Senior Reporter
jensen.lavende
@guardian.co.tt
Just two weeks shy of a year since Prime Minister Dr Keith Rowley and others had their data stolen in one of the largest data breaches in the country, the Communication Workers’ Union (CWU) is again demanding the findings of a report into the breach.
Speaking at a media conference yesterday, CWU Secretary General Joanne Ogeer repeated her call for the report.
In a media release on November 5 last year, Public Utilities Minister Marvin Gonzales ordered the board of TSTT to commission “an independent inquiry into the matter and to make public the facts and findings.”
In June, Gonzales said the report could not be rushed, adding he had not received the report yet.
“You can’t give a deadline in these types of matters. It’s an investigation that may have serious legal repercussions if not managed in a delicate manner,” he said then.
At her briefing yesterday, Ogeer challenged Gonzales and the board of TSTT for the report.
“Where is the cyberattack report? Probably lost in the Bermuda Triangle, I don’t know,” she said.
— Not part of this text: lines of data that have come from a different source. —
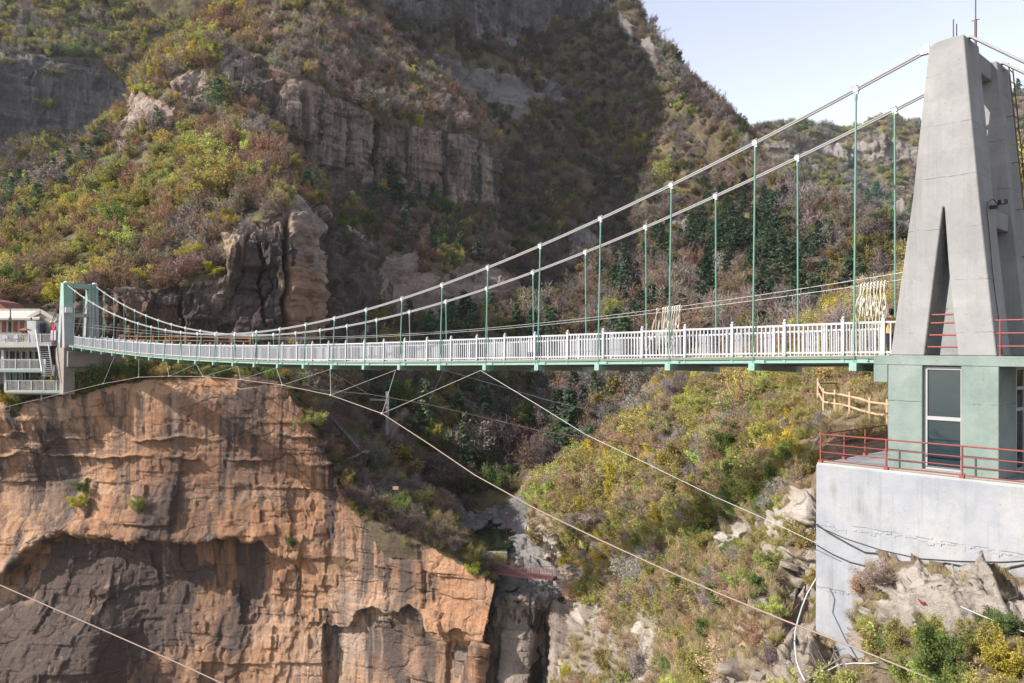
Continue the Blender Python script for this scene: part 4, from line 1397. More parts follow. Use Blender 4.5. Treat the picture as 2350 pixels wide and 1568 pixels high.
def leaves(c, size, R, up=0.3):
    n = len(c)
    a = R.normal(size=(n, 3))
    a /= np.linalg.norm(a, axis=1, keepdims=True)
    a[:, 2] += up
    x, y = rot_between(a / np.linalg.norm(a, axis=1, keepdims=True))
    an = R.uniform(0, 2 * np.pi, n)[:, None]
    u, v = x * np.cos(an) + y * np.sin(an), y * np.cos(an) - x * np.sin(an)
    s = (size * R.uniform(.6, 1.3, n))[:, None]
    return np.stack([c - u * s, c - v * s * .6, c + u * s, c + v * s * .6], 1).reshape(-1, 3)


def assemble(name, groups):
    """groups: (quad verts (4n,3), material, per-quad var)"""
    V, Fq, mi, var, mats = [], [], [], [], []
    b = 0
    for q, m, vr in groups:
        n = len(q) // 4
        V.append(q)
        Fq.append(np.arange(4 * n).reshape(n, 4) + b)
        if m not in mats: mats.append(m)
        mi += [mats.index(m)] * n
        var.append(np.repeat(vr, 4))
        b += 4 * n
    me = mesh_np(name, np.concatenate(V), np.concatenate(Fq), mats, mi)
    fattr(me, 'var', np.concatenate(var))
    return me


def shrub_parts(seed, limbs=8, tw=26, spread=55, leafn=8, leafs=.035, w=.007, curl=.25, up=.35, limb_w=.014):
    """a shrub about 1 high and 1.3 wide: limbs from one foot, twigs, leaves. returns quads (limbs), (twigs), (leaves)"""
    R = np.random.default_rng(seed)
    L0, L1, T0, T1, LV, LC = [], [], [], [], [], []
    for i in range(limbs):
        az = 2 * np.pi * (i + R.uniform(-.4, .4)) / limbs
        an = np.radians(R.uniform(6, spread))
        ln = R.uniform(.55, .95) * (1 - .15 * an)
        d = np.array([np.sin(an) * np.cos(az), np.sin(an) * np.sin(az), np.cos(an)])
        p = np.array([R.normal(0, .03), R.normal(0, .03), -0.06])
        pts = [p]
        for k in range(4):
            d = d + R.normal(0, .13, 3) + np.array([0, 0, .05])
            d /= np.linalg.norm(d)
            p = p + d * ln / 4
            pts.append(p)
        pts = np.array(pts)
        L0.append(pts[:-1]); L1.append(pts[1:])
        t = np.sort(R.uniform(.9, 4, tw))
        k = np.minimum(t.astype(int), 3)
        base = pts[k] + (pts[k + 1] - pts[k]) * (t - k)[:, None]
        ld = pts[k + 1] - pts[k]
        ld /= np.linalg.norm(ld, axis=1, keepdims=True)
        td = ld * .7 + R.normal(0, .55, (tw, 3)) + np.array([0, 0, up])
        td /= np.linalg.norm(td, axis=1, keepdims=True)
        tl = R.uniform(.14, .34, tw) * (1.1 - .12 * t)
        tip = base + td * tl[:, None]
        T0.append(base); T1.append(tip)
        # side twigs
        m = R.uniform(.3, .9, (tw, 3))
        for q in range(3):
            b2 = base + (tip - base) * m[:, q:q + 1]
            d2 = td + R.normal(0, .5, (tw, 3)) + np.array([0, 0, .2])
            d2 /= np.linalg.norm(d2, axis=1, keepdims=True)
            T0.append(b2); T1.append(b2 + d2 * (tl * R.uniform(.3, .6, tw))[:, None])
        f = R.uniform(.2, 1.05, (tw, leafn))
        lc = base[:, None] + (tip - base)[:, None] * f[..., None] + R.normal(0, .035, (tw, leafn, 3))
        LC.append(lc.reshape(-1, 3))
    L0, L1, T0, T1, LC = map(np.concatenate, (L0, L1, T0, T1, LC))
    nl = len(L0)
    lw = np.tile(np.array([1, .8, .6, .4]), limbs) * limb_w
    lim = np.concatenate([blades(L0, L1, lw, R), blades(L0, L1, lw, R)])
    twg = blades(T0, T1, w * R.uniform(.6, 1.2, len(T0)), R)
    lv = leaves(LC, leafs, R)
    # brighter and duller sprays in clumps
    cl = np.clip(.5 + 1.1 * fbm(LC * 3.2 + seed, 2, seed) + R.normal(0, .13, len(LC)), 0, 1)
    return (lim, R.uniform(.3, .7, len(lim) // 4)), (twg, R.uniform(.2, .9, len(T0))), (lv, cl)


def pine_parts(seed, tiers=11, leafn=17, size=.05, wide=.30):
    R = np.random.default_rng(seed)
    L0, L1, W, LC, LD = [], [], [], [], []
    ax = [np.array([0, 0, -.03])]
    lean = R.normal(0, .03, 2)
    for k in range(8):
        ax.append(np.array([lean[0] * k / 8 + R.normal(0, .005), lean[1] * k / 8 + R.normal(0, .005), (k + 1) / 8]))
    ax = np.array(ax)
    L0.append(ax[:-1]); L1.append(ax[1:]); W.append(np.linspace(.022, .005, 8))
    for i in range(tiers):
        z = .16 + .82 * (i / (tiers - 1)) ** .9
        r = wide * (1.08 - z) ** .75 * R.uniform(.75, 1.15)
        nb = max(4, int(8 * (1.15 - z)))
        for j in range(nb):
            a = 2 * np.pi * (j + R.uniform(-.35, .35)) / nb + i * 1.3
            rr = r * R.uniform(.55, 1.15)
            b = np.array([lean[0] * z, lean[1] * z, z])
            e = b + np.array([rr * np.cos(a), rr * np.sin(a), R.uniform(-.02, .07) + .04 * z])
            L0.append(b[None]); L1.append(e[None]); W.append(np.array([.007]))
            f = R.uniform(.25, 1.05, leafn)
            c = b + (e - b) * f[:, None] + R.normal(0, .028, (leafn, 3)) * np.array([1, 1, .55])
            LC.append(c)
    L0, L1, W, LC = map(np.concatenate, (L0, L1, W, LC))
    lim = np.concatenate([blades(L0, L1, W, R), blades(L0, L1, W, R)])
    lv = leaves(LC, size, R, up=1.2)
    cl = np.clip(.45 + 1.1 * fbm(LC * 4 + seed, 2, seed) + R.normal(0, .15, len(LC)), 0, 1)
    return (lim, R.uniform(.3, .7, len(lim) // 4)), None, (lv, cl)


def bare_parts(seed):
    """a leafless grey tree: trunk, forking boughs and fine twigs"""
    return shrub_parts(seed, limbs=7, tw=30, spread=48, leafn=1, leafs=.012, w=.005, up=.3, limb_w=.02)


PROTO = bpy.data.collections.new('plant_kinds')      # sources for the massed growth; not in the scene itself
KINDS = {}


def proto(kind, parts):
    lim, tw, lv = parts
    g = [(lim[0], M_wood, lim[1])]
    if tw is not None: g.append((tw[0], M_twig, tw[1]))
    if lv is not None: g.append((lv[0], M_leaf, lv[1]))
    me = assemble('growth_' + kind, g)
    o = bpy.data.objects.new('k%03d_%s' % (len(PROTO.objects), kind), me)
    PROTO.objects.link(o)
    KINDS.setdefault(kind, []).append(len(PROTO.objects) - 1)


for i in range(4):   # twiggy, hardly in leaf
    proto('twiggy', shrub_parts(100 + i, 8, 22, 58, 5, .020, .0075))
for i in range(3):   # blossom all along the twigs
    proto('blossom', shrub_parts(120 + i, 8, 20, 60, 13, .027, .007))
for i in range(3):   # young leaves
    proto('leafy', shrub_parts(140 + i, 8, 20, 55, 13, .027, .007))
for i in range(3):
    proto('pine', pine_parts(160 + i, wide=.44))
for i in range(2):
    proto('bare', bare_parts(180 + i))
# the near slope shows finer growth
for i in range(3):
    proto('twiggy_fine', shrub_parts(200 + i, 10, 40, 60, 7, .016, .0045, limb_w=.010))
for i in range(3):
    proto('blossom_fine', shrub_parts(220 + i, 10, 30, 62, 16, .020, .0042, limb_w=.010))
for i in range(3):
    proto('leafy_fine', shrub_parts(240 + i, 10, 32, 60, 16, .021, .0042, limb_w=.010))


def tuft(seed):
    R = np.random.default_rng(seed)
    n = 130
    p0 = R.normal(0, .16, (n, 3)) * np.array([1, 1, 0])
    d = R.normal(0, .45, (n, 3)) + np.array([0, 0, 1])
    p1 = p0 + d / np.linalg.norm(d, axis=1, keepdims=True) * R.uniform(.4, 1.0, n)[:, None]
    return (blades(p0, p1, .012, R), R.uniform(.2, .9, n)), None, None


def proto_tuft(kind, parts):
    me = assemble('growth_' + kind, [(parts[0][0], M_leaf, parts[0][1])])
    o = bpy.data.objects.new('k%03d_%s' % (len(PROTO.objects), kind), me)
    PROTO.objects.link(o)
    KINDS.setdefault(kind, []).append(len(PROTO.objects) - 1)


for i in range(3):
    proto_tuft('tuft', tuft(300 + i))

TINT = dict(dark=(.11, .09, .08), rust=(.25, .145, .09), plum=(.22, .155, .14), grey=(.28, .245, .22), olive=(.30, .27, .09), yellow=(.46, .375, .06), lime=(.36, .38, .11),  # dark: shade of the gorge put into the plant colour
            green=(.12, .165, .045), pine=(.095, .145, .085), pale=(.40, .325, .285), straw=(.36, .29, .17), tan=(.34, .24, .14))


def gn_tree():
    ng = bpy.data.node_groups.new('set_out_plants', 'GeometryNodeTree')
    ng.interface.new_socket('Geometry', in_out='INPUT', socket_type='NodeSocketGeometry')
    ng.interface.new_socket('Geometry', in_out='OUTPUT', socket_type='NodeSocketGeometry')
    N = ng.nodes
    gi, go = N.new('NodeGroupInput'), N.new('NodeGroupOutput')
    ci = N.new('GeometryNodeCollectionInfo')
    ci.inputs['Collection'].default_value = PROTO
    ci.inputs['Separate Children'].default_value = True
    ci.inputs['Reset Children'].default_value = True
    ip = N.new('GeometryNodeInstanceOnPoints')
    ip.inputs['Pick Instance'].default_value = True

    def na(name, typ):
        a = N.new('GeometryNodeInputNamedAttribute')
        a.data_type = typ
        a.inputs['Name'].default_value = name
        return [s for s in a.outputs if s.name == 'Attribute' and s.enabled][0]
    L = ng.links
    mp = N.new('GeometryNodeMeshToPoints')
    L.new(gi.outputs[0], mp.inputs['Mesh'])
    L.new(mp.outputs[0], ip.inputs['Points'])
    L.new(ci.outputs[0], ip.inputs['Instance'])
    L.new(na('kind_index', 'INT'), ip.inputs['Instance Index'])
    L.new(na('turn', 'FLOAT_VECTOR'), ip.inputs['Rotation'])
    L.new(na('size', 'FLOAT_VECTOR'), ip.inputs['Scale'])
    L.new(ip.outputs[0], go.inputs[0])
    return ng


GN = gn_tree()


def growth(name, pts, kind, size, tint, label, tilt=None):
    """ONE stuff object: plants set out on points"""
    n = len(pts)
    me = bpy.data.meshes.new(name)
    me.vertices.add(n)
    me.vertices.foreach_set('co', np.ascontiguousarray(pts, np.float32).ravel())
    a = me.attributes.new('kind_index', 'INT', 'POINT'); a.data.foreach_set('value', np.asarray(kind, np.int32))
    t = np.zeros((n, 3)); t[:, 2] = rng.uniform(0, 6.28, n); t[:, :2] = rng.normal(0, .1, (n, 2))
    if tilt is not None: t[:, :2] += tilt
    a = me.attributes.new('turn', 'FLOAT_VECTOR', 'POINT'); a.data.foreach_set('vector', t.astype(np.float32).ravel())
    a = me.attributes.new('size', 'FLOAT_VECTOR', 'POINT'); a.data.foreach_set('vector', np.asarray(size, np.float32).ravel())
    a = me.attributes.new('tint', 'FLOAT_COLOR', 'POINT')
    a.data.foreach_set('color', np.concatenate([tint, np.ones((n, 1))], 1).astype(np.float32).ravel())
    me.update()
    o = link(name, me)
    m = o.modifiers.new('plants', 'NODES')
    m.node_group = GN
    return tag(o, label, None, kind='stuff')


def pick(layer_name, n, veg=True, up_min=-.2, box=(-160, -140, 2500, 1680), rockshare=0.0, poly=None, facing=True):
    L = LAYERS[layer_name]
    w = L['area'] * np.clip((1 - L['rock']) + rockshare, 0, 1)
    c = L['V'][L['F']].mean(1)
    px, py = proj(c)
    w = w * (px > box[0]) * (py > box[1]) * (px < box[2]) * (py < box[3]) * (np.abs(L['n'][:, 2]) > up_min)
    if facing:
        w = w * ((L['n'] * c).sum(1) * np.sign(L['n'][:, 2] + 1e-6) < np.linalg.norm(c, axis=1) * .45)
    if poly is not None: w = w * inpoly(px, py, poly)
    w = w / w.sum()
    f = rng.choice(len(w), n, p=w)
    a, b = rng.uniform(size=(2, n, 1))
    V, Q = L['V'], L['F'][f]
    p = (V[Q[:, 0]] * (1 - a) + V[Q[:, 1]] * a) * (1 - b) + (V[Q[:, 3]] * (1 - a) + V[Q[:, 2]] * a) * b
    return p


def choose(px, py, zones, base, s=0, sc=60):
    """mixture of (kind, tint) by place in the photograph: zones = (poly, weight table)"""
    n = len(px)
    names = sorted(set(k for z in [base] + [q[1] for q in zones] for k in z))
    Wt = np.tile(np.array([base.get(k, 0) for k in names], float), (n, 1))
    for po, tab in zones:
        m = inpoly(px + rng.normal(0, 14, n), py + rng.normal(0, 12, n), po)
        Wt[m] = np.array([tab.get(k, 0) for k in names], float)
    # growth stands in drifts: weights swell and shrink from place to place
    for i, k in enumerate(names):
        nz = noise2(px, py, sc, 31 + i + s)
        Wt[:, i] *= np.exp(nz * 9)
    Wt /= Wt.sum(1, keepdims=True)
    cu = Wt.cumsum(1)
    r = rng.uniform(size=(n, 1))
    return np.array(names)[np.minimum((r > cu).sum(1), len(names) - 1)]


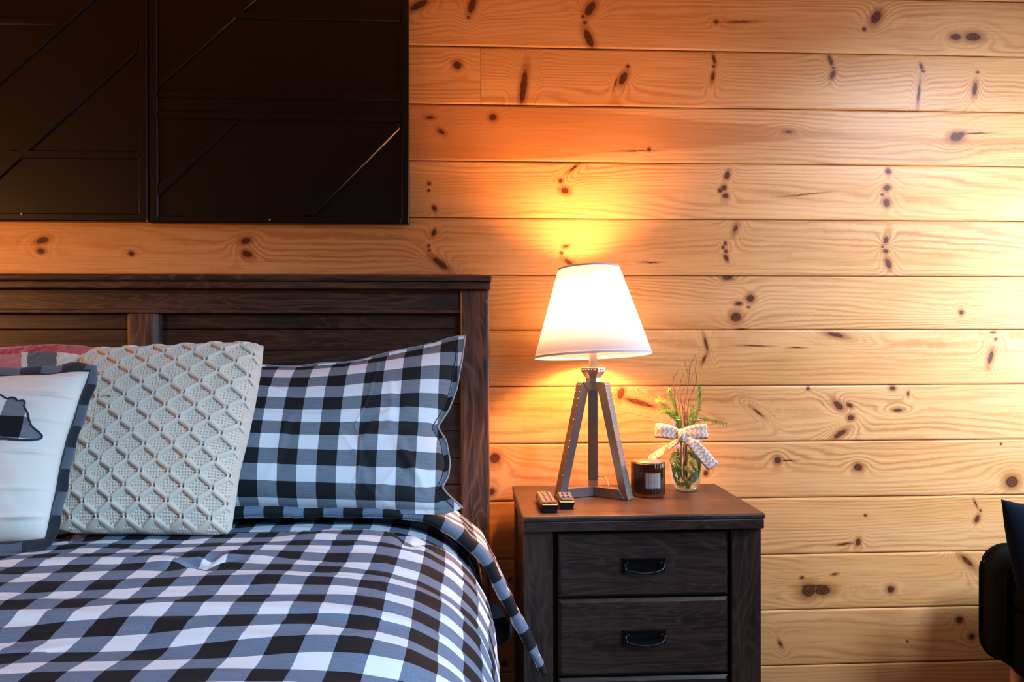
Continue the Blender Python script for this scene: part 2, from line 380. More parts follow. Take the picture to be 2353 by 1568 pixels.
# ------------------------------------------------------------------ black geometric wall panels
def black_paint():
    g = G('black_paint'); nz = g.noise(g.obj(), 7, 4); n2 = g.noise(g.obj(), 900, 2)
    c = g.mix(g.step(nz.outputs[0], .45, .7), rgb(.0022, .0019, .0019), rgb(.0036, .0027, .0025))
    g.set(Base_Color=c, Roughness=.37); g.b.inputs['Specular IOR Level'].default_value = .5; g.bump(n2.outputs[0], .12, .0004); return g.m
BLK = black_paint(); SCREW = plain('screw_metal', (.55, .52, .48), .35, .9)
YP = -.034                                     # front of the mouldings
def wp(px, py): p = at(px, py, YP); return (p.x, p.z)
pj = wp(340.5, 300)[0]; pr = wp(939.5, 250)[0]; pzb = wp(640, 513)[1]; ptop = 2.38; pw = pr - pj
BW = at(362, 300, YP).x - pj                   # stile width
def wall_panel(x0, x1, zb, bars, screws, label):
    root = empty('wall_panel', ((x0 + x1) / 2, 0, zb), label, 'wall decoration', 'black geometric panels above the bed')
    cx = (x0 + x1) / 2
    L = lambda x, z: (x - cx, z - zb)
    put('backing_board', newbox(x0 - cx, x1 - cx, -.0275, -.004, 0, ptop - zb, .001, 1), BLK, root)
    def bar(poly, YP=YP):
        bm = bmesh.new(); pts = [L(*p) for p in poly]
        prism(bm, pts, lambda a, b: Vector((a, YP, b)), lambda a, b: Vector((a, -.0270, b)))
        bmesh.ops.recalc_face_normals(bm, faces=bm.faces)
        es = [e for e in bm.edges if abs(e.verts[0].co.y - YP) < 1e-5 and abs(e.verts[1].co.y - YP) < 1e-5]
        bmesh.ops.bevel(bm, geom=es, offset=.0030, segments=1, affect='EDGES')
        return bm
    for nm, poly in bars: put(nm, bar(poly, YP + {'diagonal_strip': .0007, 'rail': .0003}.get(nm, 0)), BLK, root)
    for (x, z) in screws:
        bm = bmesh.new(); a, b = L(x, z); ball(bm, (a, YP - .0003, b), .0028, 10); put('screw', bm, SCREW, root, smooth=True)
    return root
def rect(x0, x1, z0, z1): return [(x0, z0), (x1, z0), (x1, z1), (x0, z1)]
def diag(p, q, wz, z_lo=None):                 # strip whose lower-right edge runs p->q, vertical width wz
    return [p, q, (q[0], q[1] + wz), (p[0], p[1] + wz)]
xi0, xi1 = pj + BW, wp(922, 300)[0]; zr = wp(640, 497)[1]
R1b, R1t = wp(640, 227)[1], wp(640, 210)[1]; R2b, R2t = wp(640, 276)[1], wp(640, 257)[1]; R3b, R3t = wp(720, 45)[1], wp(720, 28)[1]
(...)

In June, after Gonzales said the report was not to be rushed, the CWU said it was “very concerned” about the delay in submitting the report, which at the time was due to the board of directors not being installed.
Apart from that report, she also called on Finance Minister Colm Imbert to make good on a two-year-old promise to submit a forensic audit into TSTT. She said in June 2022, Imbert said the report would take six weeks and to date, he had not met with the union or published the report.
Ogeer chastised Gonzales for failing to meet with the union despite several letters requesting such to discuss, among other things, TSTT’s five-year strategic plan, new business initiatives, failed deliverables and the operational cost of TSTT.
Ogeer also took jabs at the management of TSTT, which she said seemed to favour Amplia over past and current workers at TSTT, who are struggling to get basic protective gears and outstanding payments while Amplia staff were showered with new uniforms, advertisements and new vehicles.
She hinted that TSTT management was purposely mismanaging the state entity in a bid to retrench more workers and eventually sell it off to “the one per cent,” calling it a “Petrotrin playbook.”
While she denied being anti-People’s National Movement, Ogeer threatened to “retrench the Government” if it did not address concerns at TSTT, which she claimed included cash flow problems and outstanding wage negotiations with a zero per cent offer for the 2020 to 2022 period.
Asked yesterday about the report and calls to meet the union, Gonzales said he was not responding to its call for a report update, adding a meeting may also be a breach of established processes.
“Every time I speak to the chairman, every time I have an opportunity to speak to the CEO, I specifically ask about their relationship with the union. Based on what they have told me, they have no issue with the union, so I don’t know what the union wants to meet with me for,” he said.
He said if there was any collective bargaining agreement requiring that he meet with them, then he would be guided by that, but was not going to meet with anyone “ad hoc,” which he said could be misconstrued, considering existing processes.